En este sentido, el campeón del sincretismo es Vox (reducido a 33 escaños tras el batacazo del 23-J), el grupo que junto al Chega portugués (12 escaños) identifica a la extrema derecha en la Península Ibérica. Pero los de Santiago Abascal son un caso aparte sin casi paragón entre sus colegas de la galaxia ultra. En su seno conviven reaccionarios al pie de la letra, conservadores, carlistas, católicos preconciliares, ex falangistas, neoliberales y hasta escolásticos del mesianismo marxista. Todos ellos comprometidos con la recentralización del Estado restando competencias a las autonomías. Surgido al parlamentarismo en las elecciones andaluzas de 2018, Abascal es un <<discípulo>> del pensador riojano Gustavo Bueno, marxista heterodoxo que algunos califican como el filósofo español más importante del siglo XX. El líder de Vox y Bueno, miembros destacados de la Fundación para la Defensa de la Nación Española, compartían la visión de que los <<males de la patria>> radicaban en el proceso de desmembración del Estado. La paradójica comunión intelectual entre el político ultramontano y el filósofo materialista (autores a cuatro manos del libro En Defensa de España) tiene raíces biográficas. Del lado de Abascal por su lucha contra el acoso de ETA en el País Vasco y del lado de Bueno por sentirse decepcionado por una izquierda que había trocado su internacionalismo proletario por el independentismo soberanista. Esas influencias cruzadas debieron pesar a la hora de designar como candidato para la moción de censura activada por Vox al economista Ramón Tamames, antiguo dirigente del Partido Comunista de España (PCE) durante la transición.
El alma neoliberal de Vox, por el contrario, representó una auténtica bendición para el gobierno de coalición <<social-comunista>>. De suyo, fue gracias a la insólita abstención en bloque de los entonces 52 diputados de Abascal que Pedro Sánchez logró la exclusiva para gestionar los multimillonarios Fondos de la Unión Europea sin ningún órgano de control independiente por medio, una excepción en el panorama democrático de los veintisiete. Todos los demás grupos parlamentarios votaron en contra, deferencia de los ultras que llevó a la vicepresidenta Carmen Calvo a declarar públicamente en señal de agradecimiento que <<Vox ha demostrado sentido de Estado>>. El mismo Vox que desde su aparición había sido tildado por Moncloa y Ferraz como el núcleo duro del <<trifachito>>. Astuto espantapájaros con el que PSOE y Unidas Podemos (UP) urdieron su <<alerta antifascista>>, aserto que en realidad entrañaba a la vez la victimización de la despuntante extrema derecha y su blanqueamiento al equipararla con el Partido Popular (PP) y Ciudadanos (Cs).
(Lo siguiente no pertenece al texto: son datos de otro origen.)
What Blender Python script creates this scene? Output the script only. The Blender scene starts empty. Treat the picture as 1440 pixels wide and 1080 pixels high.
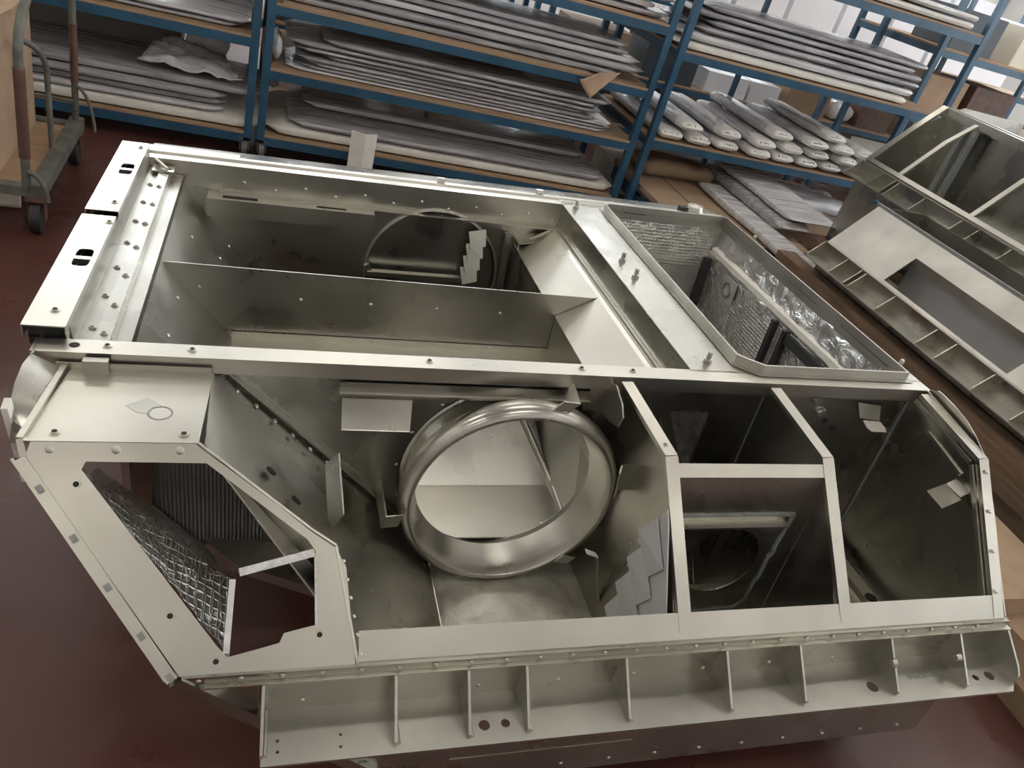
import bpy, math, random
from mathutils import Vector, Matrix, noise
from mathutils.geometry import tessellate_polygon
random.seed(7)
R = math.radians
S = bpy.context.scene
C = S.collection

# ------------------------------------------------------------------ camera
CAM_H = 1.957
def cam_axes(p, r, yaw):
    f = Vector((-math.sin(yaw)*math.cos(p), math.cos(yaw)*math.cos(p), -math.sin(p)))
    rt = Vector((math.cos(yaw), math.sin(yaw), 0)); up = rt.cross(f)
    return math.cos(r)*rt + math.sin(r)*up, -math.sin(r)*rt + math.cos(r)*up, f
ar, au, af = cam_axes(R(31.418), R(17.574), R(-24.172))
cd = bpy.data.cameras.new('camera'); cam = bpy.data.objects.new('camera', cd); C.objects.link(cam)
cd.sensor_width = 36; cd.lens = 1099.976/1440*36; cd.clip_start = .02; cd.clip_end = 200
cam.matrix_world = Matrix(((ar.x, au.x, -af.x, 0), (ar.y, au.y, -af.y, 0), (ar.z, au.z, -af.z, CAM_H), (0, 0, 0, 1)))
S.camera = cam

# ------------------------------------------------------------------ world, exposure
W = bpy.data.worlds.new('overcast_sky'); S.world = W; W.use_nodes = True
W.node_tree.nodes['Background'].inputs[0].default_value = (.90, .95, 1, 1)
W.node_tree.nodes['Background'].inputs[1].default_value = 9.0
S.view_settings.view_transform = 'Standard'; S.view_settings.look = 'None'
S.cycles.sample_clamp_indirect = 5; S.cycles.blur_glossy = 1.0
S.view_settings.exposure = -0.12; S.view_settings.gamma = 1; S.view_settings.use_curve_mapping = False
LAMP = 12.5      # emission of the lamp diffusers

# ------------------------------------------------------------------ materials
def mat(name, col, rough=.5, metal=0., noise_amt=0., nscale=5., stretch=(1, 1, 1), bump=0., bscale=40., rvar=0., spec=.5, col2=None, detail=4, emit=0.):
    m = bpy.data.materials.new(name); m.use_nodes = True; nt = m.node_tree; b = nt.nodes['Principled BSDF']
    b.inputs['Base Color'].default_value = (*col, 1); b.inputs['Roughness'].default_value = rough
    b.inputs['Metallic'].default_value = metal; b.inputs['Specular IOR Level'].default_value = spec
    if emit: b.inputs['Emission Color'].default_value = (*col, 1); b.inputs['Emission Strength'].default_value = emit
    tc = nt.nodes.new('ShaderNodeTexCoord'); mp = nt.nodes.new('ShaderNodeMapping'); mp.inputs['Scale'].default_value = stretch
    nt.links.new(tc.outputs['Object'], mp.inputs['Vector'])
    if noise_amt or col2:
        n = nt.nodes.new('ShaderNodeTexNoise'); n.inputs['Scale'].default_value = nscale; n.inputs['Detail'].default_value = detail
        nt.links.new(mp.outputs['Vector'], n.inputs['Vector'])
        rp = nt.nodes.new('ShaderNodeValToRGB'); rp.color_ramp.elements[0].position = .3; rp.color_ramp.elements[1].position = .7
        c2 = col2 or tuple(c*(1-noise_amt) for c in col)
        rp.color_ramp.elements[0].color = (*c2, 1); rp.color_ramp.elements[1].color = (*col, 1)
        nt.links.new(n.outputs['Fac'], rp.inputs['Fac']); nt.links.new(rp.outputs['Color'], b.inputs['Base Color'])
    if rvar:
        n2 = nt.nodes.new('ShaderNodeTexNoise'); n2.inputs['Scale'].default_value = 3.5; n2.inputs['Detail'].default_value = 6
        nt.links.new(mp.outputs['Vector'], n2.inputs['Vector'])
        mr = nt.nodes.new('ShaderNodeMapRange'); mr.inputs['From Min'].default_value = .3; mr.inputs['From Max'].default_value = .7
        mr.inputs['To Min'].default_value = max(.03, rough-rvar); mr.inputs['To Max'].default_value = rough+rvar
        nt.links.new(n2.outputs['Fac'], mr.inputs['Value']); nt.links.new(mr.outputs['Result'], b.inputs['Roughness'])
    if bump:
        n3 = nt.nodes.new('ShaderNodeTexNoise'); n3.inputs['Scale'].default_value = bscale; n3.inputs['Detail'].default_value = 5
        nt.links.new(mp.outputs['Vector'], n3.inputs['Vector'])
        bm = nt.nodes.new('ShaderNodeBump'); bm.inputs['Strength'].default_value = bump; bm.inputs['Distance'].default_value = .01
        nt.links.new(n3.outputs['Fac'], bm.inputs['Height']); nt.links.new(bm.outputs['Normal'], b.inputs['Normal'])
    return m
STEEL = mat('brushed_steel', (.555, .540, .487), .295, 1, .22, 3.2, (1, 1, 1), .014, 60, .10)
STEELX = mat('brushed_steel_grained', (.56, .545, .495), .34, 1, .16, 14, (.15, 6, 6), .02, 30, .05)
DULL = mat('mill_finish_steel', (.53, .515, .465), .42, 1, .24, 5, (1, 1, 1), .03, 70, .10)
SATIN = mat('satin_steel', (.62, .598, .530), .33, 1, .14, 4, (1, 1, 1), .015, 50, .07)
FILM = mat('grey_filmed_steel', (.56, .555, .56), .40, .35, .1, 6)
RUBBER = mat('black_rubber', (.03, .03, .03), .6, 0, .2, 30)
GASKET = mat('grey_sealant', (.30, .31, .30), .5, .2, .3, 40, bump=.1)
TAPE = mat('silver_tape', (.82, .82, .80), .33, .7, .25, 60, bump=.35, bscale=90)
BLUE = mat('blue_paint', (.030, .105, .185), .38, 0, .35, 6, bump=.03, rvar=.1)
RED = mat('red_floor_paint', (.108, .039, .030), .36, 0, 0, 1.3, (1, 1, 1), .05, 14, .12, col2=(.070, .027, .022), detail=9)
CARD = mat('cardboard', (.46, .32, .215), .85, 0, .18, 9, bump=.04)
CARD2 = mat('kraft_cardboard', (.36, .25, .16), .8, 0, .22, 7, bump=.04)
PLY = mat('plywood', (.42, .28, .17), .7, 0, .25, 8, (.3, 3, 3))
WOOD = mat('rough_timber', (.20, .128, .08), .8, 0, .45, 9, (4, .5, 4), .15, 30)
WRAP = mat('grey_plastic_wrap', (.47, .45, .465), .28, 0, 0, 5, (.6, 7, 7), .30, 9, .12, col2=(.235, .228, .24), spec=.7)
WRAPL = mat('pale_plastic_wrap', (.72, .71, .71), .28, 0, 0, 5, (.6, 6, 6), .30, 9, .12, col2=(.46, .45, .46), spec=.7)
WRAPV = mat('wrap_over_rolls', (.74, .73, .745), .25, 0, 0, 5, (6, .8, 6), .35, 8, .1, col2=(.46, .455, .475), spec=.8)
FOAM = mat('white_foam', (.80, .77, .70), .7, 0, .12, 12, bump=.05)
FOAMEND = mat('white_foam_roll_end', (.86, .84, .80), .5, 0, .1, 14, bump=.12)
INK = mat('black_marker_ink', (.03, .03, .04), .6)
CREAM = mat('cream_carton', (.74, .69, .58), .7, 0, .1, 8)
WHITE = mat('white_panel', (.85, .86, .90), .45, 0, .05, 5)
RUST = mat('rusty_brown_paint', (.16, .075, .05), .6, 0, 0, 18, col2=(.075, .05, .04), bump=.1)
GREENG = mat('worn_green_grey_paint', (.17, .18, .155), .55, 0, 0, 12, col2=(.09, .085, .07), bump=.1)
BING = mat('grey_bin', (.27, .26, .235), .5, 0, .2, 5)
DARKW = mat('dark_bin', (.05, .065, .08), .5, 0, .3, 6)
WALLM = mat('wall_paint', (.74, .73, .70), .8, 0, .08, 2)
CEILM = mat('ceiling_paint', (.78, .77, .74), .85, 0, .06, 2)
FILMREFL = mat('film_painted_reflection', (.80, .77, .67), .40, .35, 0, 13, (1, 1, 1), .8, 18, .12, col2=(.50, .475, .40), detail=9)  # pale blotches paint the ceiling's reflection in crumpled film into the colour
TUBE = mat('fluorescent_tube', (1, .955, .87), .5, emit=LAMP)
LAMPBODY = mat('lamp_housing_white', (.8, .8, .8), .5)
BLACK = mat('black_opening', (.012, .012, .012), .8)
CLEAR = mat('crinkled_clear_bag', (.78, .78, .80), .2, 0, .2, 20, bump=.8, bscale=25, spec=.9)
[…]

Ya no había duda: si toda la oposición era infame facha, los únicos progresistas estaban en el gobierno. Lo que sí hizo Feijoo en los ayuntamientos de Barcelona y Vitoria, apoyando la candidatura socialista contra los independentistas de Junts per CAT y Bildu, y no correspondió Sánchez favoreciendo al PP como partido más votado el 28-M y el 23-J para marginar a los terraplanistas de Vox que <<pretenden meternos en un tenebroso túnel del tiempo>> (siguiendo el ejemplo de Revilla en Cantabria, que respaldó a los populares para noquear a Vox). ¿Cuánto peor, mejor? La misma izquierda que hoy abandera orgullosa un negacionismo pactista fue la que en 2011, con el gobierno de José Luis Rodríguez Zapatero, promovió un acuerdo exprés con la derecha de Mariano Rajoy para reformar el artículo 135 de la Constitución. En la práctica, un cordón sanitario contra el pueblo soberano destinado a priorizar el pago de la deuda sobre cualquier otra contingencia. Por supuesto, con el voto a favor sin restricciones ni aspavientos del entonces diputado socialista Pedro Sánchez.
Suele decirse que cada pueblo tiene el gobierno que se merece. Parece lógico, en una democracia se decide de abajo-arriba. Los gobiernos nacen de la voluntad general expresada en las urnas. Y ahí se rompe el encanto de salida, a partir de ese momento todo se invierte y corrompe, funciona el rodillo arriba-abajo. Una reversión del espíritu democrático que se institucionaliza porque una vez conquistado el <<sí quiero>> la mayoría social implicada se autoexcluye. Delega derechos y deberes (no hay unos sin otros) en la élite de los que van a mandar en nuestro nombre. El tracto así perpetrado se convierte en un troquel de dominio pleno, una suerte de cheque en blanco de los representados a los representantes. Un recorrido de despersonalización en el que se borra el individuo moral y la ética colectiva. Esa es la clave del actual avance de la extrema derecha, el capitalismo de amiguetes, la democracia impostada y otros adefesios, aunque también el cepo de intereses y trampantojos a que nos someten partidos, sindicatos afines y malhechores varios. El secreto, pues, está en la masa, ese colectivo ingente, informe y narcisista, domado para la obediencia debida. La disyuntiva es elegir entre el gregarismo de ver pasar la historia de nuestra vida como espectadores o asumir mentalidad de sociedad activa haciendo nuestra vida protagonista de la historia.